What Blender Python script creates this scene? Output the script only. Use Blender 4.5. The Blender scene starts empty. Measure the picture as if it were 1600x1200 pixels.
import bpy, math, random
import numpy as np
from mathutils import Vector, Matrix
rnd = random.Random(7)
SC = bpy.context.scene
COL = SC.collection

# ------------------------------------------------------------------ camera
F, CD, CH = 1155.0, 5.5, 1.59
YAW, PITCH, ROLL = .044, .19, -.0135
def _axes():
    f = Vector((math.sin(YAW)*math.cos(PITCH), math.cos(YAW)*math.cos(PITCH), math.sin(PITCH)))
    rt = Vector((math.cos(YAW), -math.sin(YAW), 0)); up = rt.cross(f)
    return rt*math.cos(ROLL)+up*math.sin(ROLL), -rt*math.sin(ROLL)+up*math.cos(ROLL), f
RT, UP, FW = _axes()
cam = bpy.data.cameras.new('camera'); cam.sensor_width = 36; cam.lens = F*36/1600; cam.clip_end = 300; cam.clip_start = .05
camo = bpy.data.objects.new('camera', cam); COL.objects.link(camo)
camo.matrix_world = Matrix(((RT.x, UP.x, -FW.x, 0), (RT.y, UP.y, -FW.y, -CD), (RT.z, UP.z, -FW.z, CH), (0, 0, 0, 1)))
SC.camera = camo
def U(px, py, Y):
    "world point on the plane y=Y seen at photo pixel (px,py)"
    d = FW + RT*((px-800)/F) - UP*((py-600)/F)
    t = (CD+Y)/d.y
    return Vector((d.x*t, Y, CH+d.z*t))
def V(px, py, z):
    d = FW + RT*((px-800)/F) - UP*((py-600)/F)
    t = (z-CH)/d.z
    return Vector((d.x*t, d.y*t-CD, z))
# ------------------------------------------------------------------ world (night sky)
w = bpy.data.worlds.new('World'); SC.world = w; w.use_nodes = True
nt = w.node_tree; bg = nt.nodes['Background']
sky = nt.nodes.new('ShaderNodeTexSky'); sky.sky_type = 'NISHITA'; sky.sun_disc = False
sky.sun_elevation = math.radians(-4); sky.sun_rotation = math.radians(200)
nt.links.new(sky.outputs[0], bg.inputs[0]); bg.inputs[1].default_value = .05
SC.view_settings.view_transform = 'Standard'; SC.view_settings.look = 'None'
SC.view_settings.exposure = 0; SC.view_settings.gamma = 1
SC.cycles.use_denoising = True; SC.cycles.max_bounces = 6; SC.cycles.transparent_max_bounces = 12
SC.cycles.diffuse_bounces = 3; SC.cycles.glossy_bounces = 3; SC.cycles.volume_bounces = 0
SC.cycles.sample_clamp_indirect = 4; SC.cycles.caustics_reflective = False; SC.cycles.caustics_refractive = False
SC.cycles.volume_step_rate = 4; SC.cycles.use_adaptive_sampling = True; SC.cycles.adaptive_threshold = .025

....

# [Task brief]
Copy out all of the lines above exactly.

# [Exercise output]
What Blender Python script creates this scene? Output the script only. Use Blender 4.5. The Blender scene starts empty. Measure the picture as if it were 1600x1200 pixels.
import bpy, math, random
import numpy as np
from mathutils import Vector, Matrix
rnd = random.Random(7)
SC = bpy.context.scene
COL = SC.collection

# ------------------------------------------------------------------ camera
F, CD, CH = 1155.0, 5.5, 1.59
YAW, PITCH, ROLL = .044, .19, -.0135
def _axes():
    f = Vector((math.sin(YAW)*math.cos(PITCH), math.cos(YAW)*math.cos(PITCH), math.sin(PITCH)))
    rt = Vector((math.cos(YAW), -math.sin(YAW), 0)); up = rt.cross(f)
    return rt*math.cos(ROLL)+up*math.sin(ROLL), -rt*math.sin(ROLL)+up*math.cos(ROLL), f
RT, UP, FW = _axes()
cam = bpy.data.cameras.new('camera'); cam.sensor_width = 36; cam.lens = F*36/1600; cam.clip_end = 300; cam.clip_start = .05
camo = bpy.data.objects.new('camera', cam); COL.objects.link(camo)
camo.matrix_world = Matrix(((RT.x, UP.x, -FW.x, 0), (RT.y, UP.y, -FW.y, -CD), (RT.z, UP.z, -FW.z, CH), (0, 0, 0, 1)))
SC.camera = camo
def U(px, py, Y):
    "world point on the plane y=Y seen at photo pixel (px,py)"
    d = FW + RT*((px-800)/F) - UP*((py-600)/F)
    t = (CD+Y)/d.y
    return Vector((d.x*t, Y, CH+d.z*t))
def V(px, py, z):
    d = FW + RT*((px-800)/F) - UP*((py-600)/F)
    t = (z-CH)/d.z
    return Vector((d.x*t, d.y*t-CD, z))
# ------------------------------------------------------------------ world (night sky)
w = bpy.data.worlds.new('World'); SC.world = w; w.use_nodes = True
nt = w.node_tree; bg = nt.nodes['Background']
sky = nt.nodes.new('ShaderNodeTexSky'); sky.sky_type = 'NISHITA'; sky.sun_disc = False
sky.sun_elevation = math.radians(-4); sky.sun_rotation = math.radians(200)
nt.links.new(sky.outputs[0], bg.inputs[0]); bg.inputs[1].default_value = .05
SC.view_settings.view_transform = 'Standard'; SC.view_settings.look = 'None'
SC.view_settings.exposure = 0; SC.view_settings.gamma = 1
SC.cycles.use_denoising = True; SC.cycles.max_bounces = 6; SC.cycles.transparent_max_bounces = 12
SC.cycles.diffuse_bounces = 3; SC.cycles.glossy_bounces = 3; SC.cycles.volume_bounces = 0
SC.cycles.sample_clamp_indirect = 4; SC.cycles.caustics_reflective = False; SC.cycles.caustics_refractive = False
SC.cycles.volume_step_rate = 4; SC.cycles.use_adaptive_sampling = True; SC.cycles.adaptive_threshold = .025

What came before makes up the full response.